Description of the task: Return each line containing "pixels".

Task inputs:
**********
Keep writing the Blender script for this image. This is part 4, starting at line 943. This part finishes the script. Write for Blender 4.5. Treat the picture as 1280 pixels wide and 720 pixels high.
**********
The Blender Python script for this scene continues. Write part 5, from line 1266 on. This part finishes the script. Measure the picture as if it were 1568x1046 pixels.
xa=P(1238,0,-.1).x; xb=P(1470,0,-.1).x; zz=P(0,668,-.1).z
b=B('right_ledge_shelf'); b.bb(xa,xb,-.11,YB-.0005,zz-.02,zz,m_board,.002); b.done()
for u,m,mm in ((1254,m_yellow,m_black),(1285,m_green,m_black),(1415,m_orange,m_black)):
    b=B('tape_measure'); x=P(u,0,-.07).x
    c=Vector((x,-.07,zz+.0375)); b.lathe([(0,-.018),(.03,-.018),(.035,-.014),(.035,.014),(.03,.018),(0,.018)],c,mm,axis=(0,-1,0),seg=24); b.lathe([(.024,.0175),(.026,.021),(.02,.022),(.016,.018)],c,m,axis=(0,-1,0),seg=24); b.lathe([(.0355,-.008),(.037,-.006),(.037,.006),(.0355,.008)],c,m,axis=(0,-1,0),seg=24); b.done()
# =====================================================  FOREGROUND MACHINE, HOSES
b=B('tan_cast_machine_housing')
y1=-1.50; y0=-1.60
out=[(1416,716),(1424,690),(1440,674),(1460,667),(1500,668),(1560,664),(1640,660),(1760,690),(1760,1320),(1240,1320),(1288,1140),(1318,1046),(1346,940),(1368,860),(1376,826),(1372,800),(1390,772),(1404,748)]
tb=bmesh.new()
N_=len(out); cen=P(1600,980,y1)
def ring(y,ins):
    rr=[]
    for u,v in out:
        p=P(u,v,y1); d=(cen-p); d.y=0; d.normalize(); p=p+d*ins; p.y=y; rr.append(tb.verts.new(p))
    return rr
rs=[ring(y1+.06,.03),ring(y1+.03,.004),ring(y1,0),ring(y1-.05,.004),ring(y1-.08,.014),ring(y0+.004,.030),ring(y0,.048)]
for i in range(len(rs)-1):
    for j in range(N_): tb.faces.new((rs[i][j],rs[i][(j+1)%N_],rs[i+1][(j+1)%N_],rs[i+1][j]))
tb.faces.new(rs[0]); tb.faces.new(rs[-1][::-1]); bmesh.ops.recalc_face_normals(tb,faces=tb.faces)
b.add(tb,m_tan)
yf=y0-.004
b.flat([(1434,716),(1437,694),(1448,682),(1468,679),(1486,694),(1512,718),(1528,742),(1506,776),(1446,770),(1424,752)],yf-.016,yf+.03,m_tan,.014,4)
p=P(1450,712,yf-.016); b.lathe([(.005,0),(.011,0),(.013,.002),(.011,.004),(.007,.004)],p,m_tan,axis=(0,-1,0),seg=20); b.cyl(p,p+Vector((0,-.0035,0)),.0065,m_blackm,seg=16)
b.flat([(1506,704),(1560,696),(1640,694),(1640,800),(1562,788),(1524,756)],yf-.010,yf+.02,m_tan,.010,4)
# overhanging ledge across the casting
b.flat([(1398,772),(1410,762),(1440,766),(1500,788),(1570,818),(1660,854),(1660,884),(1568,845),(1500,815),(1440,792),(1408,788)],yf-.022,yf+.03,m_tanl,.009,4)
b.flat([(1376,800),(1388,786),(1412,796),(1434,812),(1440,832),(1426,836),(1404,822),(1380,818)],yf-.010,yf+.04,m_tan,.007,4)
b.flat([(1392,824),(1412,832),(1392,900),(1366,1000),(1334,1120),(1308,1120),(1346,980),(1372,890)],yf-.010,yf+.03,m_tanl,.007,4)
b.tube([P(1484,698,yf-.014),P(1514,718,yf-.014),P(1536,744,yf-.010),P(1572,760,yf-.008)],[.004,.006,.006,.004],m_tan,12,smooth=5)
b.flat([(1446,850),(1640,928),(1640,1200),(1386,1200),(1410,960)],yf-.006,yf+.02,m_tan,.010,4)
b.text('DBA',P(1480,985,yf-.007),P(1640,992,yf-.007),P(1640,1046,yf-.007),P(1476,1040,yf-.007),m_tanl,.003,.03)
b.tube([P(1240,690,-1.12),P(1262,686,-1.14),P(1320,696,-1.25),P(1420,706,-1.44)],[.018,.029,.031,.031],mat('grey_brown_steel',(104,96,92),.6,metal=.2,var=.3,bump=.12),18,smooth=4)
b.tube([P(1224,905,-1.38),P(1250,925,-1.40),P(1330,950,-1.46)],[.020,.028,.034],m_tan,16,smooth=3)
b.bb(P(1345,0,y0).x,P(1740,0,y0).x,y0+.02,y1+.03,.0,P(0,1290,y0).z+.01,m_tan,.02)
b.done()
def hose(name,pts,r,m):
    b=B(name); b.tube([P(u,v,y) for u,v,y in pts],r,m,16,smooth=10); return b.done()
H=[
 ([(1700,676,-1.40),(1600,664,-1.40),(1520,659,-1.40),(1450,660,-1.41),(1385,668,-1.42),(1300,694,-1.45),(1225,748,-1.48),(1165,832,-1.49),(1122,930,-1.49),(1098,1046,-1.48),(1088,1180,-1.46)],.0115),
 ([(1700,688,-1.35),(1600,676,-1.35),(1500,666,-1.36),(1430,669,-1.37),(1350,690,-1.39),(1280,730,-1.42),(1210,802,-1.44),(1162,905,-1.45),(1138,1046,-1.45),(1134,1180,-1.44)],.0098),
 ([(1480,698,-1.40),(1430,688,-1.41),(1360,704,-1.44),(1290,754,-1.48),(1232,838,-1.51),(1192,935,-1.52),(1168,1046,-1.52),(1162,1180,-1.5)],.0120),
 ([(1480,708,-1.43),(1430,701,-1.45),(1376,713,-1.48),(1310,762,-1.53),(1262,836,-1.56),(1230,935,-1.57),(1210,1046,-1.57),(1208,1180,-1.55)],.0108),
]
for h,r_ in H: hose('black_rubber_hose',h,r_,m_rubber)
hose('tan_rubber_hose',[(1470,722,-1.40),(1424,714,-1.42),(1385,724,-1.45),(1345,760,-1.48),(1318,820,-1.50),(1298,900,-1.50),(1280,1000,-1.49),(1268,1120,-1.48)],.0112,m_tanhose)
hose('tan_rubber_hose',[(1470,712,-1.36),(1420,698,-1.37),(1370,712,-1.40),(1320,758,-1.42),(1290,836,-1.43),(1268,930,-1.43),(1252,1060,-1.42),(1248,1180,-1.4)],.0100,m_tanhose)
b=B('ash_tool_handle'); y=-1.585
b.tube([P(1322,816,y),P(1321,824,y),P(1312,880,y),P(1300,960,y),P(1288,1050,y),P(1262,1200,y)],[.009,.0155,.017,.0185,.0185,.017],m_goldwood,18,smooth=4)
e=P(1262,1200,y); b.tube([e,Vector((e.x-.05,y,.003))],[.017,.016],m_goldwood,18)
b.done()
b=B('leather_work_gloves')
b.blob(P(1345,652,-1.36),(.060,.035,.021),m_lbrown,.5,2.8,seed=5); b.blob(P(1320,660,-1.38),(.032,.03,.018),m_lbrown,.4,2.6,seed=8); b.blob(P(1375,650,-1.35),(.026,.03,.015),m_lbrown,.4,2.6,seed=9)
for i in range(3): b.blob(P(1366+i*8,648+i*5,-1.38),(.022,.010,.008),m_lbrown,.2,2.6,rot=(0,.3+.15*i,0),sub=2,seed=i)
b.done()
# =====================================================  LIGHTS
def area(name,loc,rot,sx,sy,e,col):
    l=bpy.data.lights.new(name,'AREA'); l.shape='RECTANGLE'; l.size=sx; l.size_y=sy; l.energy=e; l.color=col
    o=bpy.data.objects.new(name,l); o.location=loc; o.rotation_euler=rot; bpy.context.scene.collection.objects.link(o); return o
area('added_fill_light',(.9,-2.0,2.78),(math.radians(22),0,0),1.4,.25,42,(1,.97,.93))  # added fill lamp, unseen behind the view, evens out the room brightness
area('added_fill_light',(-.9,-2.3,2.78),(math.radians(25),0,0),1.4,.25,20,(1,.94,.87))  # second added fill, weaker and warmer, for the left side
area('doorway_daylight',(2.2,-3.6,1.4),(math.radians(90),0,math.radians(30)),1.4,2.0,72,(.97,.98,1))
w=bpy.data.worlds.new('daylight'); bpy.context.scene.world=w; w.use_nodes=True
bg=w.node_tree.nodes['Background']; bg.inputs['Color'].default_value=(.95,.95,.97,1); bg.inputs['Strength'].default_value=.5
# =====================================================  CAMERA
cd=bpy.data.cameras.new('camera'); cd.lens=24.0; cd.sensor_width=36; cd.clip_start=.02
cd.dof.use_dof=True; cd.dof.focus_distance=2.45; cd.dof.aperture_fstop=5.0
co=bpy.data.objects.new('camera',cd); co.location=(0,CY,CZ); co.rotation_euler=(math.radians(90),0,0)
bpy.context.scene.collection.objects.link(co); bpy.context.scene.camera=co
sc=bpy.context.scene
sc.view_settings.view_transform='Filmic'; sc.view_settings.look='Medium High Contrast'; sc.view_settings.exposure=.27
**********
Task answer:
Keep writing the Blender script for this image. This is part 4, starting at line 943. This part finishes the script. Write for Blender 4.5. Treat the picture as 1280 pixels wide and 720 pixels high.
The Blender Python script for this scene continues. Write part 5, from line 1266 on. This part finishes the script. Measure the picture as if it were 1568x1046 pixels.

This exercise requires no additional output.